For those who are fathers, or plan on being fathers some day, it is imperative that we do a good job because we are or will be the earthly image of God as Father. Ephesians 6:4 sums it all up: “Fathers, do not exasperate your children; instead, bring them up in the training and instruction of the Lord.” Fathers are given the direct instruction not to infuriate or enrage their children, because in so doing they will warp a child’s image of a father thus warping their image of God. By destroying a relationship with his children, a father literally destroys the relationship with his children and God. Instead, fathers are called to bring up and build up their children in the ways of the Lord, and by doing so a child’s relationship with God can grow exponentially. A father is the first rung in the ladder that leads to a relationship with God. So we can see how important it is for fathers to stay strong in their faith and be diligent in rearing their children. But the burden doesn’t fall solely on the father.

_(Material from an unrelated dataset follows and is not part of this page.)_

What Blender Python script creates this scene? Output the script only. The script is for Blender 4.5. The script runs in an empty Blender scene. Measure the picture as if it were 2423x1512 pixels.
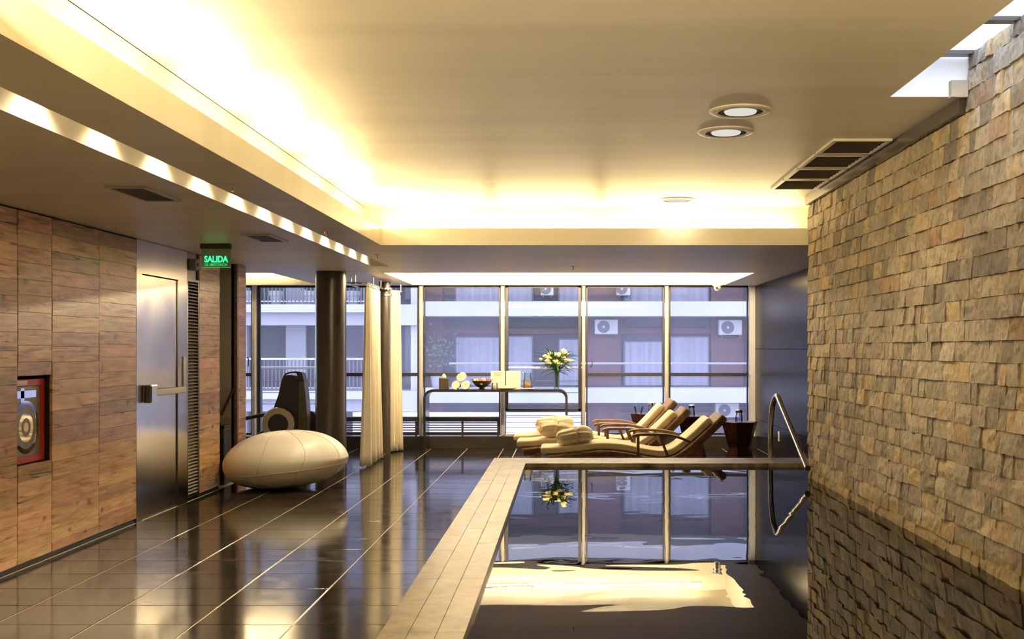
import bpy, bmesh, math, random
from mathutils import Vector, Matrix
random.seed(11)
scene = bpy.context.scene
COL = scene.collection
PI = math.pi

# ------------------------------------------------------------------ camera
F_PX, VX, VY, CAM_Z = 2600.0, 1340.0, 824.0, 1.5
cam_data = bpy.data.cameras.new('camera'); cam = bpy.data.objects.new('camera', cam_data)
COL.objects.link(cam)
cam.location = (0, 0, CAM_Z); cam.rotation_euler = (PI/2, 0, 0)
cam_data.sensor_width = 36.0; cam_data.lens = F_PX/2423.0*36.0
cam_data.shift_x = -(VX-1211.5)/2423.0; cam_data.shift_y = (VY-756.0)/2423.0
cam_data.clip_end = 200
scene.camera = cam

# ------------------------------------------------------------------ world, exposure
SKY = 3.0
world = bpy.data.worlds.new('World'); scene.world = world; world.use_nodes = True
bg = world.node_tree.nodes['Background']
bg.inputs['Color'].default_value = (0.74, 0.79, 1.0, 1); bg.inputs['Strength'].default_value = SKY
vs = scene.view_settings
vs.view_transform = 'Standard'; vs.look = 'None'; vs.gamma = 1; vs.use_curve_mapping = False
vs.exposure = 1.1
scene.cycles.max_bounces = 10; scene.cycles.diffuse_bounces = 6; scene.cycles.glossy_bounces = 4
scene.cycles.transparent_max_bounces = 12; scene.cycles.sample_clamp_indirect = 6.0
WARM = (1.0, 0.785, 0.43)
COVE_E, FAR_COVE_E, RECESS_E, SPOT_W, DOWN_W = 13.0, 15.0, 230.0, 38.0, 33.0
COVE_W, FAR_COVE_W, ADDED_COVE_W, ADDED_LIP_E, GYM_E = 4.0, 2.2, 18.0, 430.0, 60.0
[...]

Back up a few verses and you will find that Ephesians 6:1-3 tells us “Children, obey your parents in the Lord, for this is right. “Honor your father and mother”—which is the first commandment with a promise— “so that it may go well with you and that you may enjoy long life on the earth.” Not much I can really say to sum that up, it’s pretty straight forward. But this cannot always be done, as in my case where both of my fathers failed to do as they were instructed. I know you’re thinking “But Zach you seem to have a good view of God as Father. You seem to have a pretty good relationship with God.” Some of you might even be thinking to yourself “My dad didn’t hold up to his end of the bargain either, and I’m not sure I care too much for the image of God being my Father. What can I do to fix that?” Forgiveness. About three days before my dad actually died God came to me with another “whisper.” As I lay in bed trying to sleep He told me I needed to forgive my father for how he had hurt my mother, how he had hurt my siblings, and for blaming me for it all. I prayed to God right then and there and told Him I forgave my dad, and as soon as I did a huge burden had lifted. By forgiving a bad father and giving up that pain you hold because of that relationship, Satan loses his foothold in tearing apart your relationship with God. When you no longer have a bad image of a father, God can show you what a real father should be like, and that He has been that for you the whole time.


I realize that this whole time I talked about the importance of the father-child relationship, but that is only because of the dominance of the image of God as our Father in the Bible. The reality of it is however, that God can be whatever to whomever as is needed in a given situation. What I mean is that if someone is in a situation and they need a mother figure, God can be a mother figure. If someone is in a situation where they need a brother, then He can be a brother. Sister, friend, grandparent, whatever; God can and will be whatever you need Him to be. I bring this up to say that in reality all relationships are important, because a bad relationship creates a bad view of what God is. So while my main focus was on fathers, there is a lesson to be learned by everyone. Be careful about how you handle your relationships because in them you are being an illustration of God.